→ **EXERCISE BRIEF**:
Please repeat all of the lines that follow, exactly as written.

→ **PROVIDED DATA**:
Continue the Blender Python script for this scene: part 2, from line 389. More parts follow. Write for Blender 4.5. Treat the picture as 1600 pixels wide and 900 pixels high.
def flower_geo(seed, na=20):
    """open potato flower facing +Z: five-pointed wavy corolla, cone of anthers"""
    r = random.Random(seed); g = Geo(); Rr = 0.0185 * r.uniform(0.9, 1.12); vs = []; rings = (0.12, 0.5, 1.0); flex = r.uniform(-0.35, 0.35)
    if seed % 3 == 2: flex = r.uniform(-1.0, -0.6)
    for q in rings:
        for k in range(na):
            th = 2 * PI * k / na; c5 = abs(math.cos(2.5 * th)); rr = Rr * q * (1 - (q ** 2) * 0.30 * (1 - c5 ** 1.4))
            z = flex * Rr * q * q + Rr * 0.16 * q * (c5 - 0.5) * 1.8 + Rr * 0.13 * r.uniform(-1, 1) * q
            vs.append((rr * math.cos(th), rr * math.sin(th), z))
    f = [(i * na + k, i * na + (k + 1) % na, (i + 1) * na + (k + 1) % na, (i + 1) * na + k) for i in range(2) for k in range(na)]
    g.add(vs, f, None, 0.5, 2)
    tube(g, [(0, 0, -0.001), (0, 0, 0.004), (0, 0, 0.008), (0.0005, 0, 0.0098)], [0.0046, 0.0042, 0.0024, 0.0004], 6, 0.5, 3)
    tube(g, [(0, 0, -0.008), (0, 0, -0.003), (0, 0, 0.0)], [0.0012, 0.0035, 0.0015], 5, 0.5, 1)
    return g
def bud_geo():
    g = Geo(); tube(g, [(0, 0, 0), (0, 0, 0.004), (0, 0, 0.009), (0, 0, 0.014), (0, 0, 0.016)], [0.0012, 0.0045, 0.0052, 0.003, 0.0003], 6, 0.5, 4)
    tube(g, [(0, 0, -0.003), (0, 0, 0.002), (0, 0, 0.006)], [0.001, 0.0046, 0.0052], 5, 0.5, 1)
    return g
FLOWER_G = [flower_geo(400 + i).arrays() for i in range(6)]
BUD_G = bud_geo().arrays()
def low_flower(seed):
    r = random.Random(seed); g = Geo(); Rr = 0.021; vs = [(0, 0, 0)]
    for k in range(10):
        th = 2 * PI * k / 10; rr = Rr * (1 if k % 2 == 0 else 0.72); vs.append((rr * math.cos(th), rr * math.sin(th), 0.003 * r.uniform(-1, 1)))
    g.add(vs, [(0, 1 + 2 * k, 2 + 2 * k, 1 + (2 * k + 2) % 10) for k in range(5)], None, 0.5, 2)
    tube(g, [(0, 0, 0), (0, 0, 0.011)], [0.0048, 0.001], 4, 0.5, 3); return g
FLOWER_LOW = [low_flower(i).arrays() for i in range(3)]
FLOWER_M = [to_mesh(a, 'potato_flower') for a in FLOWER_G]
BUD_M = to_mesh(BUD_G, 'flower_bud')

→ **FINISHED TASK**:
Continue the Blender Python script for this scene: part 2, from line 389. More parts follow. Write for Blender 4.5. Treat the picture as 1600 pixels wide and 900 pixels high.
def flower_geo(seed, na=20):
    """open potato flower facing +Z: five-pointed wavy corolla, cone of anthers"""
    r = random.Random(seed); g = Geo(); Rr = 0.0185 * r.uniform(0.9, 1.12); vs = []; rings = (0.12, 0.5, 1.0); flex = r.uniform(-0.35, 0.35)
    if seed % 3 == 2: flex = r.uniform(-1.0, -0.6)
    for q in rings:
        for k in range(na):
            th = 2 * PI * k / na; c5 = abs(math.cos(2.5 * th)); rr = Rr * q * (1 - (q ** 2) * 0.30 * (1 - c5 ** 1.4))
            z = flex * Rr * q * q + Rr * 0.16 * q * (c5 - 0.5) * 1.8 + Rr * 0.13 * r.uniform(-1, 1) * q
            vs.append((rr * math.cos(th), rr * math.sin(th), z))
    f = [(i * na + k, i * na + (k + 1) % na, (i + 1) * na + (k + 1) % na, (i + 1) * na + k) for i in range(2) for k in range(na)]
    g.add(vs, f, None, 0.5, 2)
    tube(g, [(0, 0, -0.001), (0, 0, 0.004), (0, 0, 0.008), (0.0005, 0, 0.0098)], [0.0046, 0.0042, 0.0024, 0.0004], 6, 0.5, 3)
    tube(g, [(0, 0, -0.008), (0, 0, -0.003), (0, 0, 0.0)], [0.0012, 0.0035, 0.0015], 5, 0.5, 1)
    return g
def bud_geo():
    g = Geo(); tube(g, [(0, 0, 0), (0, 0, 0.004), (0, 0, 0.009), (0, 0, 0.014), (0, 0, 0.016)], [0.0012, 0.0045, 0.0052, 0.003, 0.0003], 6, 0.5, 4)
    tube(g, [(0, 0, -0.003), (0, 0, 0.002), (0, 0, 0.006)], [0.001, 0.0046, 0.0052], 5, 0.5, 1)
    return g
FLOWER_G = [flower_geo(400 + i).arrays() for i in range(6)]
BUD_G = bud_geo().arrays()
def low_flower(seed):
    r = random.Random(seed); g = Geo(); Rr = 0.021; vs = [(0, 0, 0)]
    for k in range(10):
        th = 2 * PI * k / 10; rr = Rr * (1 if k % 2 == 0 else 0.72); vs.append((rr * math.cos(th), rr * math.sin(th), 0.003 * r.uniform(-1, 1)))
    g.add(vs, [(0, 1 + 2 * k, 2 + 2 * k, 1 + (2 * k + 2) % 10) for k in range(5)], None, 0.5, 2)
    tube(g, [(0, 0, 0), (0, 0, 0.011)], [0.0048, 0.001], 4, 0.5, 3); return g
FLOWER_LOW = [low_flower(i).arrays() for i in range(3)]
FLOWER_M = [to_mesh(a, 'potato_flower') for a in FLOWER_G]
BUD_M = to_mesh(BUD_G, 'flower_bud')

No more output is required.